- _Your goal_
Copy out exactly the lines from the first line of the material below through the line containing "cos, sin, rad", and nothing beyond them.

* START Stored data *

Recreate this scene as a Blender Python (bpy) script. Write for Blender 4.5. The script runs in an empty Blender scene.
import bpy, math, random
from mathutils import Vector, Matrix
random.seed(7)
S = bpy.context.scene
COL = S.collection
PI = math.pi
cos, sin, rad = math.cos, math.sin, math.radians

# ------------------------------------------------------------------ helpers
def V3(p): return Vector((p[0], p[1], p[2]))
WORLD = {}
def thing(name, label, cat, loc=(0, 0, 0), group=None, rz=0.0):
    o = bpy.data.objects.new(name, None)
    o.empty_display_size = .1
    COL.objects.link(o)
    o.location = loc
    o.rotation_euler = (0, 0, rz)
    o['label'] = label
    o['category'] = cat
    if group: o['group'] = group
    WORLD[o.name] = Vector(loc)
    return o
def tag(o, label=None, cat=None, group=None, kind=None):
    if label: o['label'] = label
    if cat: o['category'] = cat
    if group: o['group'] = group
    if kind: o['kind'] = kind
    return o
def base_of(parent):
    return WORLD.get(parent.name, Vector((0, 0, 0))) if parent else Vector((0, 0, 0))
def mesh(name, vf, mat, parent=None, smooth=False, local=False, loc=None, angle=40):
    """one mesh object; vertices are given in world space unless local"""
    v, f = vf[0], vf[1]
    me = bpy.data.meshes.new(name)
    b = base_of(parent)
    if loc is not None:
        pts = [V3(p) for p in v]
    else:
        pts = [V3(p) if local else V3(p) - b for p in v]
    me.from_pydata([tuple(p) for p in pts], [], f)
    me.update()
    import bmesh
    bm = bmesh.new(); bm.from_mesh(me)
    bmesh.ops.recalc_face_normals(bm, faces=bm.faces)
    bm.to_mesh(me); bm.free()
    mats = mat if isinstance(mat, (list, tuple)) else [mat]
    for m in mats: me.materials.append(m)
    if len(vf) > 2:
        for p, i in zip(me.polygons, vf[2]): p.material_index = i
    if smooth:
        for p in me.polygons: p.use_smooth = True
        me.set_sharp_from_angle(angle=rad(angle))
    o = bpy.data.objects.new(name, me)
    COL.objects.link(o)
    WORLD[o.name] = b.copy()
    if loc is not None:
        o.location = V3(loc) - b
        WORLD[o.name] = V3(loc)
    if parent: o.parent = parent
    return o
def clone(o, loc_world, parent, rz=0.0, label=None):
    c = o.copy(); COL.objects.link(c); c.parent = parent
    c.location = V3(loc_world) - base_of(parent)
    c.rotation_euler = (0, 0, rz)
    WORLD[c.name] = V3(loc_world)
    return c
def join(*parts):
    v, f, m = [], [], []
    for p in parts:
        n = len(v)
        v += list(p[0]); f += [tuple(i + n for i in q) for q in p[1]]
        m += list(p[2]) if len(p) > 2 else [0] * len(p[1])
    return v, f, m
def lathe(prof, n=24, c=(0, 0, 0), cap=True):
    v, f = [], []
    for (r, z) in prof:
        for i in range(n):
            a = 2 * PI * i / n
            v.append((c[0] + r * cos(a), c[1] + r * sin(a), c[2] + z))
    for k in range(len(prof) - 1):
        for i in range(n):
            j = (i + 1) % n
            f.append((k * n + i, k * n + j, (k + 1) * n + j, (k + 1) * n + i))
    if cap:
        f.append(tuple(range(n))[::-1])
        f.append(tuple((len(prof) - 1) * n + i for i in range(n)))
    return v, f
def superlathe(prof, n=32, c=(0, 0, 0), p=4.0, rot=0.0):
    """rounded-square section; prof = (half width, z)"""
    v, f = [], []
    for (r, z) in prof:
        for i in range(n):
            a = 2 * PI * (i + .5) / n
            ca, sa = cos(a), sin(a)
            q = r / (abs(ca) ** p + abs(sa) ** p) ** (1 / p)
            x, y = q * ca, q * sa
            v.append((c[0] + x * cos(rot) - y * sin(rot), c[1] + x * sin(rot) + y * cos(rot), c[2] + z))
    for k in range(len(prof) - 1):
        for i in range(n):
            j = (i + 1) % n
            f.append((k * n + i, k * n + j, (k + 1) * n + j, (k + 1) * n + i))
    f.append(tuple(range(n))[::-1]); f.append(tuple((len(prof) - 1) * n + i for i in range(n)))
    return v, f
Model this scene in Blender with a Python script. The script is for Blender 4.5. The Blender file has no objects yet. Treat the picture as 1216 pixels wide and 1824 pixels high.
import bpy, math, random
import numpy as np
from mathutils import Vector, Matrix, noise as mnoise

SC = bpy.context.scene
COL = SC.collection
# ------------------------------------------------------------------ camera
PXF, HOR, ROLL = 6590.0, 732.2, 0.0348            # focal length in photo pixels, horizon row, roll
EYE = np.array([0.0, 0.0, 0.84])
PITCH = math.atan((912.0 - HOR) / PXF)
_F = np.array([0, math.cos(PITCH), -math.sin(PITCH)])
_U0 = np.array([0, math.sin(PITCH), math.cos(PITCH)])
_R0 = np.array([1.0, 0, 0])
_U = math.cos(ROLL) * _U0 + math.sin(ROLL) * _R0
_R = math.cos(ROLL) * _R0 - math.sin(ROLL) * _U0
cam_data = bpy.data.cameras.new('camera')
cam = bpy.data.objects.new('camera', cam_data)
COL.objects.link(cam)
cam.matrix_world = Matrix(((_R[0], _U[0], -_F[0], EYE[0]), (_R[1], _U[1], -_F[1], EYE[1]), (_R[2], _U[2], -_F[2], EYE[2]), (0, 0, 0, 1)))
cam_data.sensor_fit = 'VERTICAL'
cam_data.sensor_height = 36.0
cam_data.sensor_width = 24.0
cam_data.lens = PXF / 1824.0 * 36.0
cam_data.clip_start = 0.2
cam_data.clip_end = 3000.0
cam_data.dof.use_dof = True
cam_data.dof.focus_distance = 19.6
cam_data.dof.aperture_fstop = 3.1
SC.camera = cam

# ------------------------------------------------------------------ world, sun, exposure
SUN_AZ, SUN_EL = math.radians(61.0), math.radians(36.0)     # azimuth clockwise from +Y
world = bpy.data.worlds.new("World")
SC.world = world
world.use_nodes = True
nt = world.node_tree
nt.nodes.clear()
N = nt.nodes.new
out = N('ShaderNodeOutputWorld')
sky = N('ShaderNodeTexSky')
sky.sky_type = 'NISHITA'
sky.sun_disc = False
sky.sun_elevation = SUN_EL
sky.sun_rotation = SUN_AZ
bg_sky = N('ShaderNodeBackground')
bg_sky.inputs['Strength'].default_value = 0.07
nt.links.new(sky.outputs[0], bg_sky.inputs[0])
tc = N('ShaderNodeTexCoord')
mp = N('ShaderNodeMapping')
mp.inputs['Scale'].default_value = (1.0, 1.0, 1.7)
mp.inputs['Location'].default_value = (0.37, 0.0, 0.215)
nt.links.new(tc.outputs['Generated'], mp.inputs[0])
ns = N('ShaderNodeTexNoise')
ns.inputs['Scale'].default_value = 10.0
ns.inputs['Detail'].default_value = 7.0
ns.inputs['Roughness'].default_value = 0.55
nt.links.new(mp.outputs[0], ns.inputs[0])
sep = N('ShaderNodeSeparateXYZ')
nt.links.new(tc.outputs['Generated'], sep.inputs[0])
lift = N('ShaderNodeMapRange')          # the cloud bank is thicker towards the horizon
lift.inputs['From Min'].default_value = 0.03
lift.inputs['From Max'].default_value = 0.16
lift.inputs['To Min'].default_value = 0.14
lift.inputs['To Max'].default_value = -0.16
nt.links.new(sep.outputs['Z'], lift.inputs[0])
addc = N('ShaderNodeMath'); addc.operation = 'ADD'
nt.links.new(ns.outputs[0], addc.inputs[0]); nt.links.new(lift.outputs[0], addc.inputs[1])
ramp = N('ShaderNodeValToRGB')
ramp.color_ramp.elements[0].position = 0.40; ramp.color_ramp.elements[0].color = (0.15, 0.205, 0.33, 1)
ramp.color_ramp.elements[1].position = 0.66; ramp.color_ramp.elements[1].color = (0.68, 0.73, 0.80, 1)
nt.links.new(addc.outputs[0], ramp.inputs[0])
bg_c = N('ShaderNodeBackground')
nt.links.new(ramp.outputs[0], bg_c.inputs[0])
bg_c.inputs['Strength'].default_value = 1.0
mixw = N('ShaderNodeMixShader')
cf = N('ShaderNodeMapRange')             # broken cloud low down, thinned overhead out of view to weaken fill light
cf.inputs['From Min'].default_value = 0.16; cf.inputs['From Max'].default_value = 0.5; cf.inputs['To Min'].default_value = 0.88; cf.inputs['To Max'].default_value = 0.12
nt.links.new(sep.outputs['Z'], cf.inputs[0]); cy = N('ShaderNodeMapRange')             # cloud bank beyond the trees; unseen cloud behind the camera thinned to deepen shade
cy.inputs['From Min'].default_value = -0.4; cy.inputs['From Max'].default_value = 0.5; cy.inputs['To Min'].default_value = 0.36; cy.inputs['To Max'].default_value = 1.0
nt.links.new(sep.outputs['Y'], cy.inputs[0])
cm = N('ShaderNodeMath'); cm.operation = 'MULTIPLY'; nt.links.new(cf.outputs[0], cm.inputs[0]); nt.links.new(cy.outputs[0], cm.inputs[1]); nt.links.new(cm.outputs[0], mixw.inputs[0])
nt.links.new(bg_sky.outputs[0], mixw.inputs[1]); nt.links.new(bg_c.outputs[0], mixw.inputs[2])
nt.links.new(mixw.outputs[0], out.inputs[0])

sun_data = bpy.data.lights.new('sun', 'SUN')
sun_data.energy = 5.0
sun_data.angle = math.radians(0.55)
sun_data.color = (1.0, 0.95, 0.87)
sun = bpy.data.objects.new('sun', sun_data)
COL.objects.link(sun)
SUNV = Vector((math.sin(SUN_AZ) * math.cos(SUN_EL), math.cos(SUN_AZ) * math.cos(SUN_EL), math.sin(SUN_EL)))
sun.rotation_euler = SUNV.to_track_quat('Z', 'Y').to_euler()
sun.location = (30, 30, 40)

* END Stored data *

- _Written reply_
Recreate this scene as a Blender Python (bpy) script. Write for Blender 4.5. The script runs in an empty Blender scene.
import bpy, math, random
from mathutils import Vector, Matrix
random.seed(7)
S = bpy.context.scene
COL = S.collection
PI = math.pi
cos, sin, rad = math.cos, math.sin, math.radians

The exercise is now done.